Thursday, May 2, 2013

Oh Bodey, You're So Fine

Bodey Looking Fine

 Dear Lola,
 I am so happy for you, my beautiful sister.
 You are a star and I am a clown.
So proud and congrats!
Bodey

We were so happy to hear from Bodey, we decided to bake some cookies.   You see our good friend Dara sent us her favorite cookie cookbook.  And then she sent us organic farro flour which this recipe calls for.  We just couldn't find any around here.  Dara lives in NYC and they have everything in NYC.   Just so you know, we previously made these cookies substituting spelt flour for farro flour.  You should be able to find spelt flour.

Anyway, the recipe we love is for Date and Walnut Cookies.  They are super simple and our new favorite cookie.   After you bake the cookies, let them rest for a day like the Italians do.  They are better the 2nd day.  Elegant and delicious!

Date and Walnut Cookies

Ingredients:
3/4 cup all-purpose flour
1/2 cup farro flour ( you may substitute spelt flour)
1/2 tsp ground cinnamon
3/4 tsp salt
1/2 cup butter
1/2 cup granulated sugar
1 large egg
2/3 cup dates, finely chopped
2/3 cup walnuts, coarsely chopped and lightly toasted
36 walnut halves
confectioners' sugar for dusting

Preheat oven to 350 degees
Combine the flours, cinnamon and salt in a small mixing bowl
Cream the butter and sugar until light and fluffy.  Scrape down the sides of the bowl, add the egg and continue to mix until the egg is just incorporated.  Add the dry ingredients and then gently mix in the dates and walnuts until evenly distributed.
Use a tablespoon to drop small mounds of dough on a cookie sheet lined with parchment paper.  Place 1 walnut half in the center of each cookie, pressing down ever so slightly.

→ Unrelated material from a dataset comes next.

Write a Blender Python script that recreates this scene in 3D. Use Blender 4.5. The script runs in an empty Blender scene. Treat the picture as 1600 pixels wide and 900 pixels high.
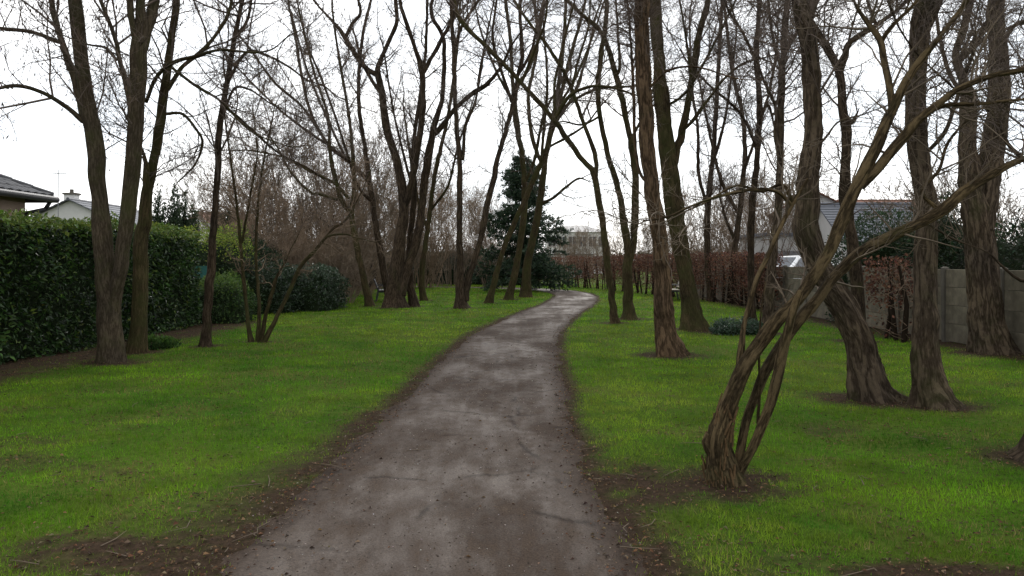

Bake for 13 minutes.  While the cookies are warm from the oven, dust with confectioners' sugar.

Now let them rest for a day.  You can do it.  

A little about the cookbook Dara sent us.  It is fantastic!

When Alice Waters appears in your kitchen, you cross your fingers you're having one of those good cookie baking sort of days. No such luck at the American Academy in Rome, where Waters deemed the campus gorgeous but the food more than a bit stale after a 2006 visit.

So she sent over Mona Talbott, one of her former Chez Panisse pastry chefs, to whip that kitchen into shape (something few others that Waters could likely do -- insult an Italian chef and yet still get an enthusiastic "yes" on that invitation to collaborate).

Biscotti: Recipes from the Kitchen of The American Academy in Rome is the first cookbook to come out of the updated Italian-American kitchen. And it's a pretty fantastic cookie-biscotti hybrid, we should add. Glove-box sized and affordable, too, should you be needing a cookie book to take on any holiday travels this year for those last minute biscotti al datteri e noci (date and walnut cookies) and lingue di gatto (cat's tongue) recipes.